Car un plan, quel qu’il soit, demeure une fiction ou du moins un ensemble d’hypothèses dont seul le temps permettra (ou pas) de valider la pertinence. En effet, dans la vraie vie, et face aux plans les mieux pensés, c’est bien l’aléa et ses différents avatars qui viennent donner le rythme du déroulement réel des événements et des actions[1]. On peut même affirmer que la chose la plus étonnante, dans un plan, c’est quand il se déroule comme prévu !

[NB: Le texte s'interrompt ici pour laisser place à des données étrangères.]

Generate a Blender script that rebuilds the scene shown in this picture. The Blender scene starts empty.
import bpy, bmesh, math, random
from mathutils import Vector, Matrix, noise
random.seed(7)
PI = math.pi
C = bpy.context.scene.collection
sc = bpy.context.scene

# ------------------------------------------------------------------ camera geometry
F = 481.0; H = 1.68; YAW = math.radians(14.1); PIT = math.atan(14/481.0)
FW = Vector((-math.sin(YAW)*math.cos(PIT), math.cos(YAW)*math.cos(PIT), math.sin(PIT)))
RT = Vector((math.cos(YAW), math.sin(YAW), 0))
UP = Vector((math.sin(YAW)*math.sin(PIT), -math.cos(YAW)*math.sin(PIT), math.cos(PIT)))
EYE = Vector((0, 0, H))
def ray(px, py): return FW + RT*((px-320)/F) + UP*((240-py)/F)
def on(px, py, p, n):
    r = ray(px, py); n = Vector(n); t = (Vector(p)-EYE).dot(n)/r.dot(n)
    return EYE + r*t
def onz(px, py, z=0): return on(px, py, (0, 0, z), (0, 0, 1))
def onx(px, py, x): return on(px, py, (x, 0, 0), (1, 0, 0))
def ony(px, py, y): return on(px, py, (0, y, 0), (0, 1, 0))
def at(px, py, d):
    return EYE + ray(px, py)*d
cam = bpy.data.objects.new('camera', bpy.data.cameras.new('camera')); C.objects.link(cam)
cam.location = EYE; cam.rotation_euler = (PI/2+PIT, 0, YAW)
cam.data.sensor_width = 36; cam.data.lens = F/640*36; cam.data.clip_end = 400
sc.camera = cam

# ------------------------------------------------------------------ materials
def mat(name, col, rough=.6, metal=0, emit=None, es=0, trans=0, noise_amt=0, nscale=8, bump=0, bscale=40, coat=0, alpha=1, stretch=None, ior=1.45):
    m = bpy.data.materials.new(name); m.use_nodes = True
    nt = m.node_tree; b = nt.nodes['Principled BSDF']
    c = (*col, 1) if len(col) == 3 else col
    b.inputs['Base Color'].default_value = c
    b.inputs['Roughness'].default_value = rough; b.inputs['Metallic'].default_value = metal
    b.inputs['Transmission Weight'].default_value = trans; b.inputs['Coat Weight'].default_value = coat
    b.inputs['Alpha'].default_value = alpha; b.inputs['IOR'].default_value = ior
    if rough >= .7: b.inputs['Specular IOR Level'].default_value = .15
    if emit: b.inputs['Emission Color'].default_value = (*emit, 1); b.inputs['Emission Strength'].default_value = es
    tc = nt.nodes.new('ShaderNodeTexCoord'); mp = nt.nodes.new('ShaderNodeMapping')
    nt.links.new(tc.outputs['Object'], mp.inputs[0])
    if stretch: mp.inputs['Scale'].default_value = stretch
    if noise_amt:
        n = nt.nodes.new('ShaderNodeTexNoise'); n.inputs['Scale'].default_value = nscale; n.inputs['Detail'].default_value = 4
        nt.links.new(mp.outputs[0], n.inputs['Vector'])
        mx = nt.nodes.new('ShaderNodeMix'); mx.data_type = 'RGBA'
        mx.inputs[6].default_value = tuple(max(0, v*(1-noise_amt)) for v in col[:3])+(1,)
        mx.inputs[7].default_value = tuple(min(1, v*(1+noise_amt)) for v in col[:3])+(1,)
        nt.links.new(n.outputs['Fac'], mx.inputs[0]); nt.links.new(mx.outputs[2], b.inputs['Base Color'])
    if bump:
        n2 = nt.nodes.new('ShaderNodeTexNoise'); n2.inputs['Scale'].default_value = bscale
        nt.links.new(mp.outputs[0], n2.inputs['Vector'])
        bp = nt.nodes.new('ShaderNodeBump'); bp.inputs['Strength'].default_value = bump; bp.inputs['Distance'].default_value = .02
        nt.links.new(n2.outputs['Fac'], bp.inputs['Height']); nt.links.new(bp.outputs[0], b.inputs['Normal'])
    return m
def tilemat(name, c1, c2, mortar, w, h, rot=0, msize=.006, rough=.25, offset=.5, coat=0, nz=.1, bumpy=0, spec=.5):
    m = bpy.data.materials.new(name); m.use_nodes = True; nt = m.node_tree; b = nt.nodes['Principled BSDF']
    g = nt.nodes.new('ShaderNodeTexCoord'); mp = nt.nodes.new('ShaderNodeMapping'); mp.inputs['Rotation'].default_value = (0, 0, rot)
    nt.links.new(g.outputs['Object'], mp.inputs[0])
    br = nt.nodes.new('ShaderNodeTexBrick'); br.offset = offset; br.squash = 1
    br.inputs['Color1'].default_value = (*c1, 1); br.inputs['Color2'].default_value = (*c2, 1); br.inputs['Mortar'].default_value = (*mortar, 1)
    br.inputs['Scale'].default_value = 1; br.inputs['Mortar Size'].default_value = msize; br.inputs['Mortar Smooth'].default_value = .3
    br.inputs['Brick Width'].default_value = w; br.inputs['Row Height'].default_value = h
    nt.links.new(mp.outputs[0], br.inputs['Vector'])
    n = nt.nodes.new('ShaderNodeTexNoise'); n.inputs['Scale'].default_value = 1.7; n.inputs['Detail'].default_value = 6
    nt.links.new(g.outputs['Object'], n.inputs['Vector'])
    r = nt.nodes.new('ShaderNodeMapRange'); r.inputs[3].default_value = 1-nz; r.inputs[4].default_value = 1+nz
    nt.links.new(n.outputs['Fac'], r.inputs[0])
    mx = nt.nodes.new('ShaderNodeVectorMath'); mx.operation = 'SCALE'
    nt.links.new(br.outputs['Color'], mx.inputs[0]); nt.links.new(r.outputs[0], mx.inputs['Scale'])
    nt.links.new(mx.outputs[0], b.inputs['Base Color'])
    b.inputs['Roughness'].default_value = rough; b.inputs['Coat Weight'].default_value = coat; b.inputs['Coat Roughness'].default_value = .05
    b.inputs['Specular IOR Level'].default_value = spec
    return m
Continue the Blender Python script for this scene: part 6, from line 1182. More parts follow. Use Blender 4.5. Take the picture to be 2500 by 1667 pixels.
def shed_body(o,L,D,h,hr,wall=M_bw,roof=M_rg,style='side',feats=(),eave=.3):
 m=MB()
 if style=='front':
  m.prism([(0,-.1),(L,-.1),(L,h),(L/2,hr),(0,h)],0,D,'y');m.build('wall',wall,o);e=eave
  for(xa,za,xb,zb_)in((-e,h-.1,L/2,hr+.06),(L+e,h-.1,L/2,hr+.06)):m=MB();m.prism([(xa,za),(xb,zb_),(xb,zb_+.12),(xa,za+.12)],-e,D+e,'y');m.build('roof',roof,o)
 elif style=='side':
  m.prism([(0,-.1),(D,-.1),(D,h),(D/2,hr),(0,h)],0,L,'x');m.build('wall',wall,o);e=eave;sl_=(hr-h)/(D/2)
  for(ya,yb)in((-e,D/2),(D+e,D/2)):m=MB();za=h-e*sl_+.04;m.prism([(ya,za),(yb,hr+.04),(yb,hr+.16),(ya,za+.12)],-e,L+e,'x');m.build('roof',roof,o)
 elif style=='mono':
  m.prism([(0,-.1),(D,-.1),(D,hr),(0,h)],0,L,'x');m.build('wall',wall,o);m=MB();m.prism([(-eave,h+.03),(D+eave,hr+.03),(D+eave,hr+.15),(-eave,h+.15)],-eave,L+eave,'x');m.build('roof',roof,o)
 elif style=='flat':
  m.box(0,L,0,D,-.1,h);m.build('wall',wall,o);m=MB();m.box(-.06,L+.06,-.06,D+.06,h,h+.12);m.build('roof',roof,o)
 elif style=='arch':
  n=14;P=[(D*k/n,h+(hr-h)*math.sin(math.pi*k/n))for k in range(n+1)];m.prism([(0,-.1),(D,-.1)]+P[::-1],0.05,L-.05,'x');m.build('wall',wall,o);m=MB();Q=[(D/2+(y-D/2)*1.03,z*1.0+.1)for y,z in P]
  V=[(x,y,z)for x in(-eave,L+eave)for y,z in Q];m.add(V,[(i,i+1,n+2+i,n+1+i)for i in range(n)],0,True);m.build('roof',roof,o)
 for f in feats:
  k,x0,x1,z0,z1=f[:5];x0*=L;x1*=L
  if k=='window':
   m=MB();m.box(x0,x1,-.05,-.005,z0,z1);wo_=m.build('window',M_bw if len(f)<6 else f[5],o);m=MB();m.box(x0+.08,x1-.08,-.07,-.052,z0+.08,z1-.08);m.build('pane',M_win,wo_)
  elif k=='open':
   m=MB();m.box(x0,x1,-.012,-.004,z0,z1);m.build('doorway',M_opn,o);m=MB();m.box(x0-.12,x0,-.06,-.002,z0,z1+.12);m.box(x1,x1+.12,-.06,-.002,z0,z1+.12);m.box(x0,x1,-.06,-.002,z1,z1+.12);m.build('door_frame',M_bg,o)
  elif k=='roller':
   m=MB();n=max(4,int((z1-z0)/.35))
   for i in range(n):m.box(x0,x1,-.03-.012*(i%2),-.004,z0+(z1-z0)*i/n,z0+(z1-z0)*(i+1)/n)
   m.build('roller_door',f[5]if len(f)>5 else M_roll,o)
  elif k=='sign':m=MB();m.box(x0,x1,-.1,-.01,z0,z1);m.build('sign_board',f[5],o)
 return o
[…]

L’inattendu et ses surprises
Il est vrai, par ailleurs que les hommes et les femmes du 21ème siècle semblent avoir de plus en plus de mal à affronter les surprises de l’inattendu. Nous nous attendions à quelque chose et l’inattendu surgit. Mieux encore, l’inattendu prend notre attente par surprise. Il advient littéralement « contre toute attente ». Et nous finissons par perdre non seulement notre disponibilité à l’inattendu mais, ce qui est plus grave, notre appétence à l’inattendu. Raison de plus pour essayer d’en mieux comprendre les mécanismes.
Le dictionnaire nous rappelle qu’est « inattendu(e) » toute circonstance fortuite ou événement « auquel on ne s’attendait pas » et qui donc nous surprend. L’inattendu est non seulement ce qu’on n’attendait pas, mais surtout « ce qu’on n’avait pas lieu d’attendre », car considéré comme impensable, impossible, invraisemblable, improbable, incongru, etc.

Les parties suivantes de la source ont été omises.